We need to talk about how foster youth are criminalized rather than protected. Studies show that foster youth are disproportionately more likely to be arrested, not because they commit more crimes, but because their environments are more heavily surveilled. From group homes to shelters, our movements are watched, regulated, and punished in ways that criminalize trauma responses rather than healing them.

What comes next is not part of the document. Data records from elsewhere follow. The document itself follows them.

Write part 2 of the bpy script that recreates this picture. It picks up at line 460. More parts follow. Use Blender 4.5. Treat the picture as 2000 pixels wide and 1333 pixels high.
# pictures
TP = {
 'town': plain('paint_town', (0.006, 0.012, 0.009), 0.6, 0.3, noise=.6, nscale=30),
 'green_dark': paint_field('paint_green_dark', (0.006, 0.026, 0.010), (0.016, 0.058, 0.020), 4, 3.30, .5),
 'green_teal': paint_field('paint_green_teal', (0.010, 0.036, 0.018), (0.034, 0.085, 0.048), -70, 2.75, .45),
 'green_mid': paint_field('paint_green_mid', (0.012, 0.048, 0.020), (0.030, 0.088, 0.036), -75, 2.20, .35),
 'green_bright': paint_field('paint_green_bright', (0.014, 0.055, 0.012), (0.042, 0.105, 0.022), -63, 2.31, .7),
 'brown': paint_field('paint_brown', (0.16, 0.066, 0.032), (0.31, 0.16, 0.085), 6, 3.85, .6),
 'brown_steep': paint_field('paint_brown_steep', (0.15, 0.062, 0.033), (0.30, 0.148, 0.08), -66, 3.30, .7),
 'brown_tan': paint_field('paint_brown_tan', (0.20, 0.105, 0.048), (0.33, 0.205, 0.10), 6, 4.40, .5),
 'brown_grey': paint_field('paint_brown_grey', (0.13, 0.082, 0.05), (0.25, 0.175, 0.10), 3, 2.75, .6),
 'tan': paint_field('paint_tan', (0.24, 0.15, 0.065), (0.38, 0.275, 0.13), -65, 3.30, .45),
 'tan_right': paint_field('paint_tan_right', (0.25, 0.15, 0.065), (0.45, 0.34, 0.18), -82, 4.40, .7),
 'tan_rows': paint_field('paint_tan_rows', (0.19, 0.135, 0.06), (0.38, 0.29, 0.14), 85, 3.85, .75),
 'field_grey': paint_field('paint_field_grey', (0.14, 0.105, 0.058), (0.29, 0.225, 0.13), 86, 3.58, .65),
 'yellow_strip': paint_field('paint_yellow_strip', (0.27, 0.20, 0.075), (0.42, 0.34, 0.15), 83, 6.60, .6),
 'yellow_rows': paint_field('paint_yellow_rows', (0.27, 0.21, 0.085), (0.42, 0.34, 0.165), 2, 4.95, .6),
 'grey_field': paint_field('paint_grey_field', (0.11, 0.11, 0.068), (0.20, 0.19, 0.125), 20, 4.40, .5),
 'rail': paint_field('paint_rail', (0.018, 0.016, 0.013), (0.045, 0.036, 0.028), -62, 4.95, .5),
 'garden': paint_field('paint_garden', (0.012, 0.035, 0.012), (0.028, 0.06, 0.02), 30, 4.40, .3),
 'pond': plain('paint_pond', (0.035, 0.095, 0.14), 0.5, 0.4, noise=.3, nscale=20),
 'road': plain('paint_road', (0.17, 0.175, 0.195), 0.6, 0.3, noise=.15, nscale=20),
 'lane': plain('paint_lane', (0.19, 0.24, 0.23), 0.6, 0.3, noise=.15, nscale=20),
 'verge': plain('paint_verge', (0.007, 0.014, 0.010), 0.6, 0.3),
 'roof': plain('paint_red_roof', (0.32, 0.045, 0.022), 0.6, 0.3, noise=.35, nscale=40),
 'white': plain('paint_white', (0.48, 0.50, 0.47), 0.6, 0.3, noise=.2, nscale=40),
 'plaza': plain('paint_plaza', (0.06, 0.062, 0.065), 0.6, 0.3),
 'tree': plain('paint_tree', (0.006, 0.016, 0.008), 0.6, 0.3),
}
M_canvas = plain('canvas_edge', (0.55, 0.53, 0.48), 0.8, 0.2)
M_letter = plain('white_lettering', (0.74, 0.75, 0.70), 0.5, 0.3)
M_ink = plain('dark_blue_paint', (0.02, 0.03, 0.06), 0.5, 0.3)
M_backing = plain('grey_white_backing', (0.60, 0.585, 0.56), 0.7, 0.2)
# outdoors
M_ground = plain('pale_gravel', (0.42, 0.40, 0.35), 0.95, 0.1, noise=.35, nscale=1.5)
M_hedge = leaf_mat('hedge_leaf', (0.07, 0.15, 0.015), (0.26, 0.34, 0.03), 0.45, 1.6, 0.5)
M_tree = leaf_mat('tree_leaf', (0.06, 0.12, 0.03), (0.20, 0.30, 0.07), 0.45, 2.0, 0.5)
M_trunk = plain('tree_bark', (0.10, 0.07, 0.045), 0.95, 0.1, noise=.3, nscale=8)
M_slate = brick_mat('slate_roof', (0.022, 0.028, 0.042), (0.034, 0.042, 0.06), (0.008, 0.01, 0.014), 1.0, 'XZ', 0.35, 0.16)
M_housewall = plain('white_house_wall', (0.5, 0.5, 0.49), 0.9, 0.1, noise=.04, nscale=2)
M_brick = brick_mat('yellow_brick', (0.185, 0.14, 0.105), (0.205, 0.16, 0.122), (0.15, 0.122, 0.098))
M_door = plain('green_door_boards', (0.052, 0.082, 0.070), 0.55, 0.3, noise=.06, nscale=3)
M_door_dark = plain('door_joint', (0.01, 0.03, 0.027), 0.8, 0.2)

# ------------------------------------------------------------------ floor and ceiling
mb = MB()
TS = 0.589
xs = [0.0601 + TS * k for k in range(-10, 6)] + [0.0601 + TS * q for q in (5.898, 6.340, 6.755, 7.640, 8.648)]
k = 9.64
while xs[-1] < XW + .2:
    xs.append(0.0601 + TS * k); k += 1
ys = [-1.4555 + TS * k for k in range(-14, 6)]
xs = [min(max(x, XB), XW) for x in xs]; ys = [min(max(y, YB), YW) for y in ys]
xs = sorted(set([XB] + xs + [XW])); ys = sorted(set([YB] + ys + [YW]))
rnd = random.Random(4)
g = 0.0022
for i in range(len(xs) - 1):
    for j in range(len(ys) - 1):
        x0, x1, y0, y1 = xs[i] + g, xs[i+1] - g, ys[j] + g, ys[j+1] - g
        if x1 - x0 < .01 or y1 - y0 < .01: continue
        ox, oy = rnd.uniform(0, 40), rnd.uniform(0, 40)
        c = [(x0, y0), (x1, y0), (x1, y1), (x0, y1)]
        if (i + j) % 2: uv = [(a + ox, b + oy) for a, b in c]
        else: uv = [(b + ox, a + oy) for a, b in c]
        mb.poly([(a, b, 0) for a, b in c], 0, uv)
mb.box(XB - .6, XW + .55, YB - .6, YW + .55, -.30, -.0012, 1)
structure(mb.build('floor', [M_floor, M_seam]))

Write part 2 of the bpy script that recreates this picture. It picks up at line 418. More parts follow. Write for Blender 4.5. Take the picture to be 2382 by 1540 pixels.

We also need to talk about education. Nationally, only 3-5% of former foster youth graduate from a four-year college. That number didn’t shock me. I knew firsthand how hard it is to fill out a FAFSA application without a parent’s tax return and how difficult it is to move into a dorm when you have nowhere else to go during holidays. At Spelman, I am one of the few. But it shouldn’t be this rare.
So how do we change that?
We start by amplifying youth voices. Foster youth are experts in our own lives. We know what we need. We know where the gaps are. Policies should be co-created with us, not just about us.
We must also invest in transitional programs that go beyond age 18. The reality is, most 18-year-olds aren’t ready for full independence, even those with stable families. For foster youth, the cliff of aging out is brutal. Georgia’s Extended Youth Support Services (EYSS) is a start, but it requires more funding and broader eligibility.
We need mental health services that are trauma-informed and culturally competent, especially for Black and brown youth who are overrepresented in foster care. In Georgia, Black children make up nearly 40% of the foster care population, despite being only about 35% of the state’s youth. Cultural bias in reporting, systemic racism, and poverty are all contributing factors, and ignoring them only deepens the inequity.
And lastly, we need to redefine what “support” means. Support isn’t a monthly check or a case plan document. It’s a network of consistent, caring adults. It’s housing that doesn’t expire with your birthday. It’s policies that see you as a whole person, not a statistic.
I am no longer that invisible 16-year-old. I have a voice. I use it to speak on panels, write op-eds, and teach preschoolers about kindness and inclusion. I’ve turned every “no” into a stepping stone, and every closed door into a platform. But I shouldn’t have had to walk through fire to get here.
There are thousands of youth behind me who are still waiting to be seen.
To lawmakers, educators, and community members: our stories are not rare. They are just rarely told. Listen. Act. And most importantly, believe in us before we are forced to believe in ourselves alone.